Curieusement, notent certains analystes, l’Argentine semble avoir réussi à se qualifier malgré ses faiblesses : une inflation élevée, des déficits courants et une dette qui ne cesse d’augmenter. « Nous ne pouvons pas encore dévoiler les montants [demandés], mais nous nous sommes mis d’accord sur un soutien financier du FMI à l’Argentine », a précisé le ministre de l’économie, Nicolas Dujovne, dans une conférence de presse. Selon des informations de l’agence Bloomberg, le crédit sollicité atteint 30 milliards de dollars.

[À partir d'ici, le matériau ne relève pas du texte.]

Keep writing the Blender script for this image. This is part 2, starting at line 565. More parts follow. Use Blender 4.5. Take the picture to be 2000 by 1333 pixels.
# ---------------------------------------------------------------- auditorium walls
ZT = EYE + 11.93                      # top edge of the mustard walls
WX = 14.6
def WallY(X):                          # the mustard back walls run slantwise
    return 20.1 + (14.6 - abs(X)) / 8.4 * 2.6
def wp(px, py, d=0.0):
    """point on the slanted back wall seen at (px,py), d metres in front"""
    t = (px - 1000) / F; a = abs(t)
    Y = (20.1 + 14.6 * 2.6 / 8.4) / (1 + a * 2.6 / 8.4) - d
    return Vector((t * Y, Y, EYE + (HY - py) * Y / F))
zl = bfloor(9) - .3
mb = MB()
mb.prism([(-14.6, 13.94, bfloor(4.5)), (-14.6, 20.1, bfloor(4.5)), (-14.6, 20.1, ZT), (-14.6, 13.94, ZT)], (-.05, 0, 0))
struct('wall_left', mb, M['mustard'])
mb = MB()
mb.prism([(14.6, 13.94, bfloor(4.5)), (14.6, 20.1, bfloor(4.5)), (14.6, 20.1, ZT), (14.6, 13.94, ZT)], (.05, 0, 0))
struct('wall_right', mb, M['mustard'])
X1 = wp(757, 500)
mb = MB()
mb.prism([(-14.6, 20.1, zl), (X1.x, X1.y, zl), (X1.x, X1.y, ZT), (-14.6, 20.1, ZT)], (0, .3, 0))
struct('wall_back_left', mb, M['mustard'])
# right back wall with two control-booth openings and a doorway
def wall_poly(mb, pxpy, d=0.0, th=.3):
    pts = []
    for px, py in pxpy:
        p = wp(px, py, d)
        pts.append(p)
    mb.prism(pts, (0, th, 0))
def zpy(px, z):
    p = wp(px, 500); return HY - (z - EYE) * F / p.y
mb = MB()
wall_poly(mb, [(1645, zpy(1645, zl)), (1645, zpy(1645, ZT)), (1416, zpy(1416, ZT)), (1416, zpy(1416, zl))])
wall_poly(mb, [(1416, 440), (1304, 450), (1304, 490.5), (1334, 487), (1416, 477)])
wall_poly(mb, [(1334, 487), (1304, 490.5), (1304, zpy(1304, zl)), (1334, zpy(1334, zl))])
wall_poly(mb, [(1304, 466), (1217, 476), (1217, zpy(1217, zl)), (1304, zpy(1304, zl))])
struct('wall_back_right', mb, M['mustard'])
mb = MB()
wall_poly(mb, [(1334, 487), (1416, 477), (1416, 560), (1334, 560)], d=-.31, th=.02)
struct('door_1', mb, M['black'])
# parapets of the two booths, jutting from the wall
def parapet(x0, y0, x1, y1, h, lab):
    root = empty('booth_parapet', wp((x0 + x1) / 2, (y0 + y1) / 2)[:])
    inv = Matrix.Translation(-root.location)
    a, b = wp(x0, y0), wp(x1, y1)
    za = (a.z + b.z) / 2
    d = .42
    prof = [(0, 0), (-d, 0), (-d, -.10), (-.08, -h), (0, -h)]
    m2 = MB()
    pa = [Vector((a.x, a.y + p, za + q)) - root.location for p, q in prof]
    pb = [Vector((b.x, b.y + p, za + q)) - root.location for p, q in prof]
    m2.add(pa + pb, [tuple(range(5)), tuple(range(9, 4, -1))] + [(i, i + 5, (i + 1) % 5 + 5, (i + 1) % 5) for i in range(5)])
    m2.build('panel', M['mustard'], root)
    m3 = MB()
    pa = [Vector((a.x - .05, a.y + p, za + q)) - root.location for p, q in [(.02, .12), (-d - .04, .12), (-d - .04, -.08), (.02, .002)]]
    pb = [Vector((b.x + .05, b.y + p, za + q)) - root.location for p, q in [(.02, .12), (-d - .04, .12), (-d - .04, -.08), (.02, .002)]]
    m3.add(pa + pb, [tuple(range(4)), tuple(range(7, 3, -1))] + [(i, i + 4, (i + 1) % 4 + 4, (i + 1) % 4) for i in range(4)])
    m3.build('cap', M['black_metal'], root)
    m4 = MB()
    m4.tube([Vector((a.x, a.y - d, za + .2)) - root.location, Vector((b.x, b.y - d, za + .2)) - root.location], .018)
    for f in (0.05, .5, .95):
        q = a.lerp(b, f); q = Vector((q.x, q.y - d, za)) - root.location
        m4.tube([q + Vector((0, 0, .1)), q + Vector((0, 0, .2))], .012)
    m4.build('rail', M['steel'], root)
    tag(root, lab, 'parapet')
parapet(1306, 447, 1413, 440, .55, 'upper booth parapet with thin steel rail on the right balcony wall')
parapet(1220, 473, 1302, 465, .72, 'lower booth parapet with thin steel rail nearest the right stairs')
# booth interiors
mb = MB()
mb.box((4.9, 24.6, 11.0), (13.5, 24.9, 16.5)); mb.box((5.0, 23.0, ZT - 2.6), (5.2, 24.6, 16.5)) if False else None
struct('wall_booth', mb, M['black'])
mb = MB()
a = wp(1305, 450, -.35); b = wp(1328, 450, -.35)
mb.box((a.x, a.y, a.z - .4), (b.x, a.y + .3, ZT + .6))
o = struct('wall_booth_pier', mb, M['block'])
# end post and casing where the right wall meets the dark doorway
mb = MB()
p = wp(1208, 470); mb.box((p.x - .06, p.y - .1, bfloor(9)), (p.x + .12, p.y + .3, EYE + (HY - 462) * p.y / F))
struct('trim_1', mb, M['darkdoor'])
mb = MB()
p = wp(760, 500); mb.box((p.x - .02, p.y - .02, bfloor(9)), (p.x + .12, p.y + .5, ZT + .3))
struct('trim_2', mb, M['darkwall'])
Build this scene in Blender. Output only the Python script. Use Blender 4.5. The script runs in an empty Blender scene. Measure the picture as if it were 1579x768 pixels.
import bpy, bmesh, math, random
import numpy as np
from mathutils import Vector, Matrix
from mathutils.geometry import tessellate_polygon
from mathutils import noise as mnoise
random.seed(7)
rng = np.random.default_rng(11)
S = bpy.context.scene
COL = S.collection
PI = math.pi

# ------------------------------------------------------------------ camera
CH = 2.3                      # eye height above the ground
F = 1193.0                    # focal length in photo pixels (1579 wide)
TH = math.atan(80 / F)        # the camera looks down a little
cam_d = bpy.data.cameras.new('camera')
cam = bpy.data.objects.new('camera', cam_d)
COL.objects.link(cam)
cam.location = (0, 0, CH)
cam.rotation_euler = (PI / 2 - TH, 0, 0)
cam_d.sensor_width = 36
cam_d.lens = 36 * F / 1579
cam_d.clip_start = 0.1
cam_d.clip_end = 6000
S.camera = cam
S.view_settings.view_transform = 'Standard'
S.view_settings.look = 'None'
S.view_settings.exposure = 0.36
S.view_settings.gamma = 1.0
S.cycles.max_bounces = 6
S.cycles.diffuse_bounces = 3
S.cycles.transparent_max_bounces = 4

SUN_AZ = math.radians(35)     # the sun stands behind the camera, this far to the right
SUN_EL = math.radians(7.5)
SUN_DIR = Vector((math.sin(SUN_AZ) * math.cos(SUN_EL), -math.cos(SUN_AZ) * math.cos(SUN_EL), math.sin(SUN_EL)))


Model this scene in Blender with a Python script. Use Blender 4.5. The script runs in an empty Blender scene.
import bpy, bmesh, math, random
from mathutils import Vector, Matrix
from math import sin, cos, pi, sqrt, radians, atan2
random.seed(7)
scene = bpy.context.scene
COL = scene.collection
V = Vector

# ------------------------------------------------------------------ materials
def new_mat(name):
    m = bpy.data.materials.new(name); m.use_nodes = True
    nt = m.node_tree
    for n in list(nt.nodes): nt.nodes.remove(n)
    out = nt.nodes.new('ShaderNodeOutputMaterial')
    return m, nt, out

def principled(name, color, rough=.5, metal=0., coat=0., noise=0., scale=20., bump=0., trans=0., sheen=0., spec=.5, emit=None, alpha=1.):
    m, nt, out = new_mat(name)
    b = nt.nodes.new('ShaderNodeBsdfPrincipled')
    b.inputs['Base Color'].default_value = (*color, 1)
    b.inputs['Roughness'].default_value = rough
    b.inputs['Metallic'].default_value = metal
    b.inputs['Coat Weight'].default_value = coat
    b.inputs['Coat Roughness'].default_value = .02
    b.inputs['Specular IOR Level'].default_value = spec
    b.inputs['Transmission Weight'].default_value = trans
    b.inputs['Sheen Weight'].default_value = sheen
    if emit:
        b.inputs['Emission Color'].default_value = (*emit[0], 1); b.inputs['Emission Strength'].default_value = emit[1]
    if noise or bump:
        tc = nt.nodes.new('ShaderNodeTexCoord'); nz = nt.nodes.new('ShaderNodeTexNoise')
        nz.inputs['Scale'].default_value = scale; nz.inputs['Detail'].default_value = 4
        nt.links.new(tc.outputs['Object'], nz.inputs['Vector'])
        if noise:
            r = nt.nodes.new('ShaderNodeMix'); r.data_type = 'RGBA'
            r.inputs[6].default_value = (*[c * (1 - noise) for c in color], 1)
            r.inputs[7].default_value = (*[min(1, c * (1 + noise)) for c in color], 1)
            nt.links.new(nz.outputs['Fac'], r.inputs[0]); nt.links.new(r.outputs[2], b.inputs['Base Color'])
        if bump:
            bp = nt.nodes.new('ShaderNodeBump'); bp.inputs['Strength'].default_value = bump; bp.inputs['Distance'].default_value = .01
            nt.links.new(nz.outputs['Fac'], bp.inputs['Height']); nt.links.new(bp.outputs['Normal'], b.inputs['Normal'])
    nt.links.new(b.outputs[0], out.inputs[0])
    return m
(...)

Cet appel au secours constitue une nouvelle étape dans la relation souvent tendue entre l’Argentine et le Fonds. L’institution avait prêté de l’argent au pays avant son défaut de 2001. Elle fut très critiquée pour n’avoir pas su anticiper et désamorcer la crise. En 2013, le FMI publia une « déclaration de censure » contre Buenos Aires, accusé de produire des statistiques non fiables. Les liens se sont réchauffés depuis l’arrivée au pouvoir de Mauricio Macri, un libéral ayant promis de réconcilier son pays avec les marchés et de détricoter les politiques « populistes » de sa prédécesseure Cristina Kirchner.

  • Que va-t-il se passer ?

« Après avoir reçu un pays avec l’un des plus bas niveaux de dette du monde, Macri annonce qu’il doit recourir aux recettes du FMI. Nous avons changé le futur pour le passé », a cinglé Mme Kirchner sur Twitter. En réalité, l’instrument d’urgence du FMI ne nécessite en théorie aucune contrepartie ni réformes structurelles. Le gouvernement argentin n’a pourtant d’autre choix que d’œuvrer à stabiliser au plus vite la situation économique. Le tout en menant de front plusieurs objectifs parfois difficiles à concilier : le retour à une croissance robuste, la réduction de l’endettement et du déficit budgétaire et la maîtrise de l’inflation. Un programme délicat à mener à l’heure où une certaine fatigue s’exprime au sein de la population vis-à-vis des réformes et où les appels à de fortes revalorisations salariales se font plus pressants pour compenser la hausse des prix.

Reste à connaître le détail de l’accord qui sera passé entre le Fonds et Buenos Aires. « Les discussions ont été initiées sur la manière de travailler ensemble pour renforcer l’économie de l’Argentine et vont se tenir très rapidement », a assuré, mardi, la patronne du FMI, Christine Lagarde.